Congo attacks displace civilians, destroy infrastructure, bishop says


Helicopter attacks against former militia fighters in southern Congo Republic have destroyed civilian infrastructure and caused many residents to flee, a Catholic bishop said on Friday.

The bombardment in the Pool region has gone on for about 10 days, but it is not yet clear whether anyone has been killed, Louis Portella Mbuyu said in an interview on Radio France Internationale.
“The bombings have provoked alarm as well as forced and precipitous displacement of the population,” said Mbuyu, the bishop in Kinkala, the regional capital. “Again this Wednesday, there were some bombings not far from Kinkala, in the village of Soumouna.”

Witnesses reported that a primary school was struck last week but no one was hurt because it was hit very early in the morning, Mbuyu said.

The Congolese government says it is attacking military bases linked to Frederic Bintsamou, better known as Pastor Ntumi, who led a militia that fought President Denis Sassou Nguesso during and after a 1997 civil war.

The authorities blame Bintsamou and former militiamen for raids on military, police and local government offices in the capital, Brazzaville, on April 5, in which 17 people died. The violence followed a contested presidential election last month.

Sassou Nguesso, who has ruled oil-rich Congo for 32 of the last 37 years, won the March 20 poll with 60 percent of the vote. Opposition candidates dismissed the official results as fraudulent.

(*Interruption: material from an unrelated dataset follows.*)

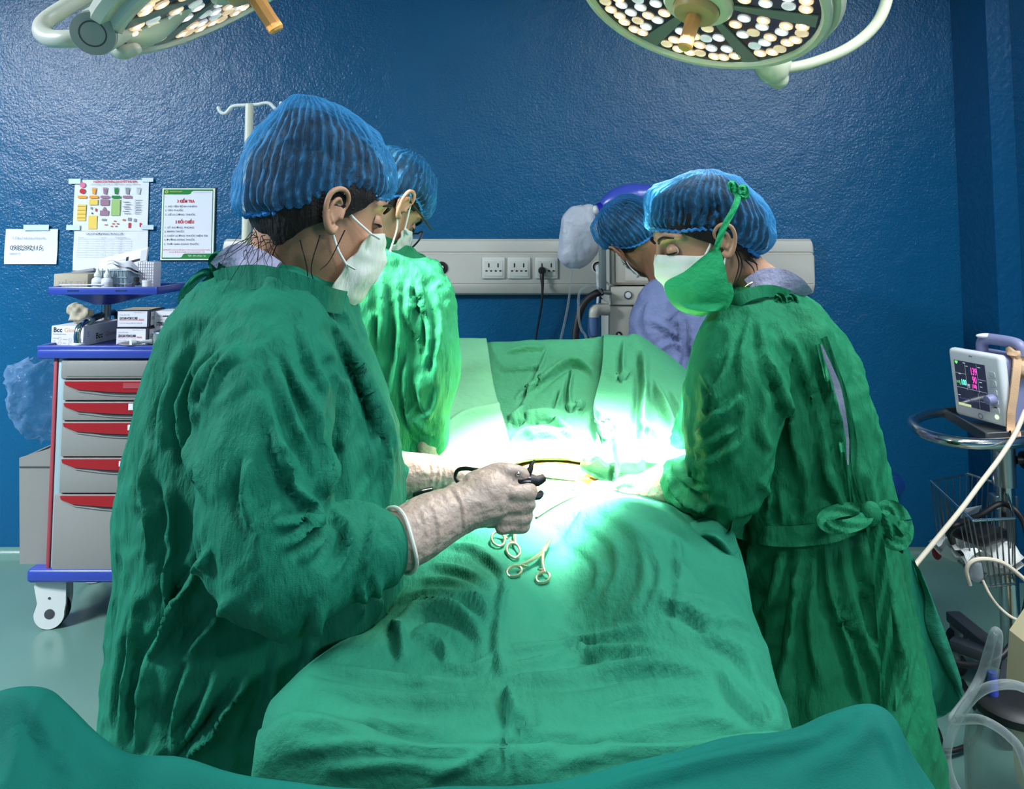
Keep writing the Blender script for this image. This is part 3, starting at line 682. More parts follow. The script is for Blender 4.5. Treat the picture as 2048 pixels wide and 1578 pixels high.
# wire basket of papers
bx0_, bx1_ = at_shelf(222, 3.08), at_shelf(268, 3.08)
t = thing('plastic_basket', 'clear grey plastic basket in the middle of the blue shelf', 'basket', ((bx0_ + bx1_) / 2, 3.08, zs))
g = G(); zq = P(240, 540, 3.05).z
g.loft([[V((bx0_, 3.02, zs)), V((bx1_, 3.02, zs)), V((bx1_, 3.14, zs)), V((bx0_, 3.14, zs))], [V((bx0_ - .008, 3.01, zq)), V((bx1_ + .008, 3.01, zq)), V((bx1_ + .008, 3.15, zq)), V((bx0_ - .008, 3.15, zq))]])
mk('basket_wall', g, M_basket_pl, t, sharp=20)
g = G()
for k in range(7):
    xx = bx0_ + (bx1_ - bx0_) * k / 6; g.bx(xx - .001, xx + .001, 3.008, 3.012, zs, zq)
for k in range(4): g.bx(bx0_ - .006, bx1_ + .006, 3.007, 3.011, zs + (zq - zs) * k / 3 - .0012, zs + (zq - zs) * k / 3 + .0012)
mk('basket_ribs', g, M_post, t)
# folded paper bundle on the basket and the long white packet
v0 = P(222, 541, 3.06)
A = np.array([[V((v0.x + .11 * u, 3.02 + .1 * w_, zq + .012 + .022 * math.sin(3.0 * u + 1) * (1 - u * .3) + .006 * math.sin(9 * u + 4 * w_))) for u in np.linspace(0, 1, 14)] for w_ in np.linspace(0, 1, 8)])
g = G().grid(A); A2 = A.copy(); A2[:, :, 2] -= .012; g.grid(A2)
single('paper_bundle', g, M_paper, 'crumpled white paper bundle lying on the clear plastic basket', 'paper')
q0, q1 = P(196, 545, 3.12), P(292, 521, 3.12)
dirv = (q1 - q0); upv = V((0, .012, P(196, 518, 3.12).z - P(196, 545, 3.12).z))
t = thing('white_packet', 'long white printed packet leaning over the basket on the shelf', 'packet', q0)
mk('packet_body', G().prism([q0, q1, q1 + upv, q0 + upv], (0, .012, 0)), M_box, t)
Mq = Matrix.Translation(q0 + V((0, -.001, 0))) @ Matrix((dirv.normalized(), upv.normalized(), dirv.normalized().cross(upv.normalized()))).transposed().to_4x4()
g = rect(Mq @ Matrix.Translation((.125, .006, .0012)), .045, .009); g.merge(rect(Mq @ Matrix.Translation((.112, .006, .0012)), .009, .028)); g.merge(rect(Mq @ Matrix.Translation((.094, .006, .0012)), .008, .010)); mk('barcode', g, M_print['black'], t)
g = text_g('Kim luồn tĩnh mạch', .007, Mq @ Matrix.Translation((.055, .024, .0012))); g.merge(text_g('Hạn dùng', .005, Mq @ Matrix.Translation((.07, .008, .0012)))); mk('lettering', g, M_print['grey'], t)
mk('packet_end', rect(Mq @ Matrix.Translation((.172, .0, .0014)), .026, .046), M_print['greylt'], t)
# grid box, dark bottle, cup, swab, ball of film
x0_, x1_ = at_shelf(282, 3.1), at_shelf(315, 3.1); zg = P(300, 524, 3.08).z
t = thing('checked_box', 'white box with a blue grey check at the right end of the shelf', 'box', ((x0_ + x1_) / 2, 3.1, zs))
mk('carton', G().bx(x0_, x1_, 3.07, 3.13, zs, zg, .002), M_box, t); g = G()
for k in range(8): g.bx(x0_ + (x1_ - x0_) * k / 7.5 + .001, x0_ + (x1_ - x0_) * k / 7.5 + .003, 3.0688, 3.0694, zs, zg)
for k in range(10): g.bx(x0_, x1_, 3.0684, 3.0688, zs + (zg - zs) * k / 10, zs + (zg - zs) * k / 10 + .0018)
mk('check_print', g, M_print['grey'], t)
c = V((at_shelf(273, 3.03), 3.03, zs))
t = thing('dark_vial', 'small dark blue bottle beside the checked box on the shelf', 'bottle', c)
mk('bottle_body', G().lathe([(0, 0), (.014, 0), (.015, .003), (.015, .026), (.008, .034), (.008, .036), (0, .036)], Matrix.Translation(c), 18), M_boxdk, t); mk('cap', G().lathe([(.0, .036), (.010, .036), (.010, .050), (.0, .050)], Matrix.Translation(c), 16), M_black, t)
c = V((at_shelf(294, 3.0), 3.0, zs))
t = thing('white_pill_bottle', 'small white round pot standing before the checked box', 'bottle', c)
mk('pot', G().lathe([(0, 0), (.016, 0), (.017, .003), (.017, .034), (0, .034)], Matrix.Translation(c), 20), M_white, t); mk('lid', G().lathe([(0, .034), (.018, .034), (.018, .040), (0, .041)], Matrix.Translation(c), 20), M_box, t)
a_, b2 = P(120, 568, 2.962), P(206, 566, 2.962); a_.z = zs + .024; b2.z = zs + .026
single('cotton_swab_stick', G().tube([a_, a_.lerp(b2, .5), b2], [.003, .0018, .0018], 8), M_white, 'long white swab stick lying along the front rim of the shelf', 'swab')
g = G().ell(V((at_shelf(278, 2.97), 2.97, zs + .012)), (.014, .013, .012), n=14, m=10); v_ = g.verts(); v_ = v_ + .004 * np.stack([vn(v_ * 140, k) for k in range(3)], 1); g.v = [v_]
single('film_wad', g, M_bag, 'crumpled wad of clear film by the white pot on the shelf', 'film')

# ------------------------------------------------------------------ bag hanging on the cart's left
g = G(); rings = []
prof = [(725, 62, 104, .03), (737, 24, 106, .07), (760, 30, 107, .10), (790, 34, 106, .11), (815, 40, 105, .10), (840, 52, 104, .09), (862, 72, 103, .06), (878, 92, 102, .03)]
for py, a, b, dp in prof:
    p0, p1 = P(a, py, YF + .14), P(b, py, YF + .14); c = (p0 + p1) / 2; r = (p1.x - p0.x) / 2
    rings.append([c + V((-r * math.cos(t), dp * math.sin(t), 0)) for t in np.linspace(0, 2 * math.pi, 40, endpoint=False)])
A = np.array(rings); ii = np.linspace(0, len(rings) - 1, 30)
A = np.stack([cr(A[:, j], 30) for j in range(40)], 1); g.grid(A, wrap=True)
v_ = g.verts(); nn = normals(v_, g.f); v_ = v_ + nn * (.016 * ridge(v_ * 22, 5) + .008 * ridge(v_ * 55, 9))[:, None]; v_[:, 0] = np.minimum(v_[:, 0], x0 - .004); g.v = [v_]
single('plastic_bag', g, M_bag, 'crumpled clear blue plastic bag hanging on the left side of the cart', 'bag', fixn=False, sharp=0)

# ------------------------------------------------------------------ papers on the wall
def sheet(px0, py0, px1, py1, tilt=0.0, th=.0012, sag=.006):
    a, b = P(px0, py0, YW), P(px1, py1, YW); w_, h_ = b.x - a.x, a.z - b.z
    M = Matrix.Translation((a.x, YW - .004, b.z)) @ Matrix.Rotation(tilt, 4, 'Y') @ Matrix.Rotation(math.pi / 2, 4, 'X')
    n = 10; A = np.array([[M @ V((w_ * u, h_ * v, sag * (math.sin(3 * u + 5 * v) * .35 + .35 + (.6 * (1 - v) ** 2) * u))) for u in np.linspace(0, 1, n)] for v in np.linspace(0, 1, n)])
    g = G().grid(A); A2 = A.copy(); A2[:, :, 1] += th; g.grid(A2, flip=True)
    return g, M @ Matrix.Translation((0, 0, sag * 1.35 + .001)), w_, h_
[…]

In a statement earlier this week, U.N. High Commissioner for Human Rights Zeid Ra’ad Al Hussein said he had received “very alarming reports” about operations against opposition leaders and supporters following the elections. The accusations include mass arrests, torture and killings.

Zeid said reports from the Pool were difficult to verify because of lack of access to the area, which lies around 70 kilometres (43 miles) southwest of Brazzaville.

Tresor Nzila, executive director of the Congolese Observatory of Human Rights, said he could not reach the targeted areas when he visited the Pool last week but questioned the need to bomb a militia that officially disarmed over a decade ago.
“It’s bizarre because there was a disarmament, demobilisation and reinsertion,” he told Reuters. “The army is present in the Pool. The gendarmerie and police are there as well.”